The Floating Museum at the Hyde Park Art Center. Credit: Hyde Park Art Center

HYDE PARK — The Hyde Park Art Center is hosting a jam-packed multicultural arts experience this weekend.

The cultural hub, 5020 S. Cornell Ave., is hosting its quarterly Center Days 1-4 p.m. Saturday with art-making, community discussions and workshops for all ages, as well as four exhibitions, including the solo debut of Chicago artist William Estrada.

Many activities throughout the day are focused on Puerto Rican culture, including a maraca-making workshop to celebrate Puerto Rican music and live performances of Afro-Puerto Rican bomba music.

Visitors can also partake in a community mural painting, as artists highlight Chicago’s BIPOC and LGBTQ+ communities and reflect on social justice issues, or make their own tin medallion in a workshop. There will even be a floating garden exhibit in the center’s parking lot.

A social justice-themed art display that is a part of William Estrada’s “Arte With Maestro William” series. Credit: Hyde Park Art Center

Estrada’s exhibition, “Multiples and Multitudes” will be on display at the Hyde Park Art Center until Oct. 29. Estrada’s work is in collaboration with fellow artists and figures within the city.

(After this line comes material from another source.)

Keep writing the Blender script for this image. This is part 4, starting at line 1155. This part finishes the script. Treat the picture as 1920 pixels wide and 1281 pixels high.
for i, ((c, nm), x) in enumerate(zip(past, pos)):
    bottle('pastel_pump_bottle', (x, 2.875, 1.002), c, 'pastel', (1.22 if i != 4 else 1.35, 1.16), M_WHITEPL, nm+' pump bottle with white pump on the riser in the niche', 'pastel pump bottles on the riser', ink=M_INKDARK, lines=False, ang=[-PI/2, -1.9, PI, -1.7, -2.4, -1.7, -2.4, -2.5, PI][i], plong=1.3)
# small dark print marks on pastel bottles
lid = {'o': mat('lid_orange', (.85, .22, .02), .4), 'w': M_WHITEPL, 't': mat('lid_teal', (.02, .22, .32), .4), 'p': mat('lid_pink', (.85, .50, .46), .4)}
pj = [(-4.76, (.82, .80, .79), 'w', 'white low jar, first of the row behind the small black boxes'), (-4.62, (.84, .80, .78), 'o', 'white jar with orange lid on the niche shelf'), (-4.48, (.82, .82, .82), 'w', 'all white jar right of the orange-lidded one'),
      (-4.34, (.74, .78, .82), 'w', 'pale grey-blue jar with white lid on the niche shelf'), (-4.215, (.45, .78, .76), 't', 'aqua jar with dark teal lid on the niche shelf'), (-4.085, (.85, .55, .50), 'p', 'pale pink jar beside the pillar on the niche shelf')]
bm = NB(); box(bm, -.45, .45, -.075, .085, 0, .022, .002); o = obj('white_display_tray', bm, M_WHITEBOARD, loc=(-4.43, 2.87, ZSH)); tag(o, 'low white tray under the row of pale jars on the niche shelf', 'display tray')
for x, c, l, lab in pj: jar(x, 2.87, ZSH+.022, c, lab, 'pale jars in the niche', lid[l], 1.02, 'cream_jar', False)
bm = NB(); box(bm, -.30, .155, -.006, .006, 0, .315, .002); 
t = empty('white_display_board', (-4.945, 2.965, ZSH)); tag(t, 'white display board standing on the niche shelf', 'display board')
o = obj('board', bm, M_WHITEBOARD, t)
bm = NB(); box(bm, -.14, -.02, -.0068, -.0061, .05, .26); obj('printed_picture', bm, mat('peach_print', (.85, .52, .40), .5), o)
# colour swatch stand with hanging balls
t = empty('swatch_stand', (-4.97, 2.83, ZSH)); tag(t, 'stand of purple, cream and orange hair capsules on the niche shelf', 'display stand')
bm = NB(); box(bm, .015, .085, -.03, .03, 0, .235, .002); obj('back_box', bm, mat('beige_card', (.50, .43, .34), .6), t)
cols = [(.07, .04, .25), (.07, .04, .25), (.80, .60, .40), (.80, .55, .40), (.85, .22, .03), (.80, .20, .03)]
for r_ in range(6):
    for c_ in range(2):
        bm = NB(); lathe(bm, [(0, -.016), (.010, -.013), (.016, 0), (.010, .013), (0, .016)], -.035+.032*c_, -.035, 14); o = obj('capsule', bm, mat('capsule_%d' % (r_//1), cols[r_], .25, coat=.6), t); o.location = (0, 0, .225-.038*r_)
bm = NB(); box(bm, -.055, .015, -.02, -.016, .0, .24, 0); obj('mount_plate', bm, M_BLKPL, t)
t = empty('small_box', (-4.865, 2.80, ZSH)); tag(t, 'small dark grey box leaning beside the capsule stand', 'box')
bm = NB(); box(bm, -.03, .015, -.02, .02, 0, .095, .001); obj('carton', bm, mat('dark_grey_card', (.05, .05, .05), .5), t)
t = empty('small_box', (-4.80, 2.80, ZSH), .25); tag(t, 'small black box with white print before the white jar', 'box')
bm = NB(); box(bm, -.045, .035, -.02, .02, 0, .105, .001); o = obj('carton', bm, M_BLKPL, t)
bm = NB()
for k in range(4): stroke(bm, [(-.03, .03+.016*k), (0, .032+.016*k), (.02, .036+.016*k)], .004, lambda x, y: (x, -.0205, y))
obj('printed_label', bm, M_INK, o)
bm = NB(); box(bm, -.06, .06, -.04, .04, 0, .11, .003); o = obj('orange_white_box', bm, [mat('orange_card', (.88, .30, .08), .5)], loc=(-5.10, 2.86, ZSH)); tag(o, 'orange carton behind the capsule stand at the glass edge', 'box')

“Taking the form of video works, prints, installations and sculptures, these artworks will be activated by the artist during impromptu and planned performative events throughout the run of the exhibition that invite community members to participate and make art,” the Hyde Park Art Center said in a statement.

Musical highlights will include Las BomPleneras Unplugged, a Chicago-based ensemble of six women that showcases Afro-Puerto Rican bomba and plena music through song, percussion and dance that invites audience participation.

The performance will be a part of the “Destination/El Destino: a decade of GRAFT” exhibition, curated by Chicago-based Puerto Rican artist Edra Soto. Soto started the “GRAFT” series to address her struggles of migrating to the U.S. while staying connected with her family back in Puerto Rico.

“So much of her work is rooted in the architecture and cultural elements of her home, and she has often activated her structures with musical collaborations over the decade of exhibiting them in communities,” said Ciera Alyse McKissick, public programs manager at the Hyde Park Art Center.

The two other featured exhibits are the center’s annual teen showcase titled “A Universe of Self-Experience” and “Amuleto,” a collaboration between the center and independent art spaces that explores portable objects attributed with magical or sentimental qualities.

“Center Days are an opportunity for us to give folks a robust taste of our offerings and for our community to discover what we are currently exhibiting, the artists we are working with, and to find other ways to stay connected,” McKissick said.

Admission to Center Days is free. You can RSVP online now for Saturday. The next Center Days are Oct. 14 and Dec. 9.